While plans are merely in the discussion phase, one option that seems to have promise is relocating the ball courts that across the street from the school to allow for off-site parking. “We didn’t know the city owned them,” said Susan Olson, the district’s director of facilities planning and construction, of the handball and racquetball courts.
Now that the district is aware, the possibility appears promising.
Fellsmere City Councilman Joel Tyson made just such a suggestion at a recent council meeting after City Manager Jason Nunemaker broached the subject.
Fellsmere Elementary was built for 546 permanent student stations. It currently has an enrollment of 588, according to Olson. The school is at 108 percent capacity.
While the school isn’t the district’s most overcrowded, it is the most chronic, Olson said.
“It’s full,” Olson said. It’s usually full. It’s been full for years and years.”
The school district does have plans to open a new elementary school somewhere in North County, which should address some of the overcrowding at Fellsmere Elementary, Olson said. However, those plans might not come to fruition until 2014. Where exactly the new school would be located is not yet known, though Olson expects it to be close enough to Fellsmere that Fellsmere students could be bused to it.
Nunemaker has expressed interest in keeping the Fellsmere kids at the Fellsmere school, which is why the city and school district are considering ways to expand the school.
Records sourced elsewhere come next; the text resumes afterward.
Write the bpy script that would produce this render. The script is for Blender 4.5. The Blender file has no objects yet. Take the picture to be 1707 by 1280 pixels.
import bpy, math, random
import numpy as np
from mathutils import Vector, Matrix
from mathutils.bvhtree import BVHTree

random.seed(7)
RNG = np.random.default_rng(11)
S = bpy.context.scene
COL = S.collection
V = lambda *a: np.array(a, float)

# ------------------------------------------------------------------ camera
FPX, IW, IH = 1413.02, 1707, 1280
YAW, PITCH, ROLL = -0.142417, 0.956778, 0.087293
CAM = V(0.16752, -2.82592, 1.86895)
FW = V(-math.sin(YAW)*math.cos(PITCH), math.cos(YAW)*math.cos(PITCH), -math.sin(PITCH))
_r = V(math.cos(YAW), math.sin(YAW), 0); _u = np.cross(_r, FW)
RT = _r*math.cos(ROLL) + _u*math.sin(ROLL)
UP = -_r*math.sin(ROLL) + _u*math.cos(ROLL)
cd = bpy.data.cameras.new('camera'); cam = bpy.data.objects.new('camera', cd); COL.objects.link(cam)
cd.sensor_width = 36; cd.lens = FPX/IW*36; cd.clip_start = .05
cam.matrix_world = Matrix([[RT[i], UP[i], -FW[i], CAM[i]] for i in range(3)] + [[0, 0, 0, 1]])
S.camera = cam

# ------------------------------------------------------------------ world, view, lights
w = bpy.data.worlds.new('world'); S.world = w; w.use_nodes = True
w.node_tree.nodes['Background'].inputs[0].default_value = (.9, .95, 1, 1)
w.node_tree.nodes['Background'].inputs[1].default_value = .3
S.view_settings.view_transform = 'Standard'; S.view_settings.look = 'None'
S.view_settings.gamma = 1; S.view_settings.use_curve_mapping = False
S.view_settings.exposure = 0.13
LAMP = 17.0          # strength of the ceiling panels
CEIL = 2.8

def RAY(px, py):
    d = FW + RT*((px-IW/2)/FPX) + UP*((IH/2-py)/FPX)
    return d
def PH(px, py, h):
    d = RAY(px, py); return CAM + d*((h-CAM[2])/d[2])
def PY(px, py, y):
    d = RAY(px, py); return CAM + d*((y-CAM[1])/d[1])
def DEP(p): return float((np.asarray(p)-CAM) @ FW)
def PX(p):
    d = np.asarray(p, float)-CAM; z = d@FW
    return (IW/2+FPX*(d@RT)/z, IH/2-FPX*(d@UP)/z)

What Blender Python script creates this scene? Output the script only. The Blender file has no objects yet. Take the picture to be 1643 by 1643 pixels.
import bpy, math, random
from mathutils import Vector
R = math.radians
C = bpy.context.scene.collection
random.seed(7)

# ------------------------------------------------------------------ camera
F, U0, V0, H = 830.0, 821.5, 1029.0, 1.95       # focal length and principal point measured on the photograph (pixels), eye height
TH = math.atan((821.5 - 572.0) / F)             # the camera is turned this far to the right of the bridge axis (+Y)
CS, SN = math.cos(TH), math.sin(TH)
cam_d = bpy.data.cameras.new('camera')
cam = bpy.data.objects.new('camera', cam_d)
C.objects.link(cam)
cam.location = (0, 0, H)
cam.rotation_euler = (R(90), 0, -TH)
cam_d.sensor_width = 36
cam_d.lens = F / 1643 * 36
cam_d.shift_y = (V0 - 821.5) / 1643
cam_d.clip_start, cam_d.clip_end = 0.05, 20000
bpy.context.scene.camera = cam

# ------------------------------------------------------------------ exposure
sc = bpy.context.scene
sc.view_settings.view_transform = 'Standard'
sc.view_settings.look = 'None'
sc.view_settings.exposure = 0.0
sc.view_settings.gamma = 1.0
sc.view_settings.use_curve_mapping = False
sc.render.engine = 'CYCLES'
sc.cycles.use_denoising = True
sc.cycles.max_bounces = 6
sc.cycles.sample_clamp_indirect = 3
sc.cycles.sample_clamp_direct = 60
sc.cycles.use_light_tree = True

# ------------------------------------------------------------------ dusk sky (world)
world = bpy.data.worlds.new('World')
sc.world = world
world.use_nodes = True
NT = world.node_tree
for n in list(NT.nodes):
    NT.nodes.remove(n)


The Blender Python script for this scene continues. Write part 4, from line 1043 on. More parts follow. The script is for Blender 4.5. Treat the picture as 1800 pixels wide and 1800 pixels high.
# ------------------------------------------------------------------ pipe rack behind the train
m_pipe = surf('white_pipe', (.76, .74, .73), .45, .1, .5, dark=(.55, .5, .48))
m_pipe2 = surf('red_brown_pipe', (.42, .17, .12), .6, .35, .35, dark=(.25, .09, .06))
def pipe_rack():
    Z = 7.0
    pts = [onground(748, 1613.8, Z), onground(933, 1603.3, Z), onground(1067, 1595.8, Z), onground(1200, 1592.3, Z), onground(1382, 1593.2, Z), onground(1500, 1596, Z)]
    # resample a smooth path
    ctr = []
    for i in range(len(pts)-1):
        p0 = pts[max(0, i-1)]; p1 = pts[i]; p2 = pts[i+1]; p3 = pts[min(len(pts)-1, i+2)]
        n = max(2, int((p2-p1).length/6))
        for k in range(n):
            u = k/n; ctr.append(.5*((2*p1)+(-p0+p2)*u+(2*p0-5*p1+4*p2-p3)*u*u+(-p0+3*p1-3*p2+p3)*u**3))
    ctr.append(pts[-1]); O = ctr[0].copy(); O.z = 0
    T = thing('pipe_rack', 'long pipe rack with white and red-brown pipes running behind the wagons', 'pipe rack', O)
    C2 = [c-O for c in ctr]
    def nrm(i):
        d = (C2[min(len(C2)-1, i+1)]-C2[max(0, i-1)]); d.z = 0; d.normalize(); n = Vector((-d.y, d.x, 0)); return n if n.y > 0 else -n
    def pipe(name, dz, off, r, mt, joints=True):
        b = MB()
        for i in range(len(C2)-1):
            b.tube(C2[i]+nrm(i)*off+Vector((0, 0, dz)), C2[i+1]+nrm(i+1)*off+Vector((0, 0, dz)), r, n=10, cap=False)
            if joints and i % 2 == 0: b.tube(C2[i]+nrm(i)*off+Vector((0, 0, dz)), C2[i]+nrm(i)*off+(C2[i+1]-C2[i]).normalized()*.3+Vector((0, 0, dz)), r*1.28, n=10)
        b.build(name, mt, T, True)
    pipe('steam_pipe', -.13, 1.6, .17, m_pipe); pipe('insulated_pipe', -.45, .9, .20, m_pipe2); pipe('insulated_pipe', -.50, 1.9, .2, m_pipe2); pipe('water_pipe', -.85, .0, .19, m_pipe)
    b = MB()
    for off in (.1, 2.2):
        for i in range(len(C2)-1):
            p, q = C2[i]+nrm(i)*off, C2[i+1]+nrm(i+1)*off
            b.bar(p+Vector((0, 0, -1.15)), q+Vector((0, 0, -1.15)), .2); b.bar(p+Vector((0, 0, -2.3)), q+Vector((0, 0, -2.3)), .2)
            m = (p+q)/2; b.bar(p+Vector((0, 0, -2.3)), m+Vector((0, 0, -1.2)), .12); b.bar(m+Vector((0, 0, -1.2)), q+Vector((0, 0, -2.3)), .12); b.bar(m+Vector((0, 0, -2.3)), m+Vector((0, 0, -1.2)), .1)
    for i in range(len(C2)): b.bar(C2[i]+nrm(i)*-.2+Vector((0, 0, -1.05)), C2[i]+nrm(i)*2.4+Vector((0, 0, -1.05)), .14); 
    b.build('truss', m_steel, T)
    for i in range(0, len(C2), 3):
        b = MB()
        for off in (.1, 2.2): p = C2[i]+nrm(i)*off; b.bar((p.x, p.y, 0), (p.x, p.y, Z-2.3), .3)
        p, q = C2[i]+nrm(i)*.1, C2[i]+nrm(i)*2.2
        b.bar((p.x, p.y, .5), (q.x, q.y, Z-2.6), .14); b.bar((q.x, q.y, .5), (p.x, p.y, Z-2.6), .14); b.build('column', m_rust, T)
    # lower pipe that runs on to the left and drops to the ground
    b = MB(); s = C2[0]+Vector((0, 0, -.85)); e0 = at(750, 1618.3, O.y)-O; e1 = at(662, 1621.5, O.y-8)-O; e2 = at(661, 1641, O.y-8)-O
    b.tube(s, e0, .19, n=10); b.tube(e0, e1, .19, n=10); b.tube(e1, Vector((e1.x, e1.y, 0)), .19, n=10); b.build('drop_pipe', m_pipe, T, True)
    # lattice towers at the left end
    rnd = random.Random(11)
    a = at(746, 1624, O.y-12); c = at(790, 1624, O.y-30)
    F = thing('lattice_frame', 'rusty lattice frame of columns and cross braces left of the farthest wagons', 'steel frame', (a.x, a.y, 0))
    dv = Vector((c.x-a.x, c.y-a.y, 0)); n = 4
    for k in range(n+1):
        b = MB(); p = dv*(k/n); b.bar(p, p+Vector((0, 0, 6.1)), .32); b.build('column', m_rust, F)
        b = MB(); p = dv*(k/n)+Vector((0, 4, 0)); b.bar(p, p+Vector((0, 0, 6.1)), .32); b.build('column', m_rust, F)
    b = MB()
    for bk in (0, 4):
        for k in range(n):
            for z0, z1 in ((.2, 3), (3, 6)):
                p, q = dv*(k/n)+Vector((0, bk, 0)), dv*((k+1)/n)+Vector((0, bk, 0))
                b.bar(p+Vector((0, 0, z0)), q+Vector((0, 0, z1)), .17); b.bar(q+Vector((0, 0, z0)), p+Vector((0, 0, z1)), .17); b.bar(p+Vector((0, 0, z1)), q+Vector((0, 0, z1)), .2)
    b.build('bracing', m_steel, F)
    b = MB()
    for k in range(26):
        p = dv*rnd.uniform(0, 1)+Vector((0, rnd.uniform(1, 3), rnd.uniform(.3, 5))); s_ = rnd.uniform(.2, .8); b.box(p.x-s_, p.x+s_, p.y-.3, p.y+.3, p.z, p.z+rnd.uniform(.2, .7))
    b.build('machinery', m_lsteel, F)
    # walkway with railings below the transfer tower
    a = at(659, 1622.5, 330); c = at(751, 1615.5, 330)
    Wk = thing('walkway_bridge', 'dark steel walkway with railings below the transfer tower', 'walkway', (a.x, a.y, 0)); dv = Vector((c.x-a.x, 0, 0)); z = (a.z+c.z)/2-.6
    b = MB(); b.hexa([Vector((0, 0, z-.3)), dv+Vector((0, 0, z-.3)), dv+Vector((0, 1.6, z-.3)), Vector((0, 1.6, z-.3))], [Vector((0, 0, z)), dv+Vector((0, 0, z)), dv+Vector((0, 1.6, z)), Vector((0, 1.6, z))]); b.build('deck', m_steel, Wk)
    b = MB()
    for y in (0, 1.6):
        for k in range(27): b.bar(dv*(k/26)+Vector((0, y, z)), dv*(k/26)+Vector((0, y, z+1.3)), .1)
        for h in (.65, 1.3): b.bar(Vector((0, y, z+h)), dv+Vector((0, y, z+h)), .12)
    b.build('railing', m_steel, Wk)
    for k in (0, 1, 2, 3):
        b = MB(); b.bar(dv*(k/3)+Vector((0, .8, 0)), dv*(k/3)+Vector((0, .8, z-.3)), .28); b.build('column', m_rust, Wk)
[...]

Olson said the current ball court property could help do just that. However, the property could not be constructed for student use. Citing building guidelines, Olson said students would not be allowed to cross the street to utilize the new expansion on the property.
However, the district could use the land for parking to free up what is currently being used as parking on the school’s campus for classroom or cafeteria expansion.
“We’re always looking at our options,” Olson said.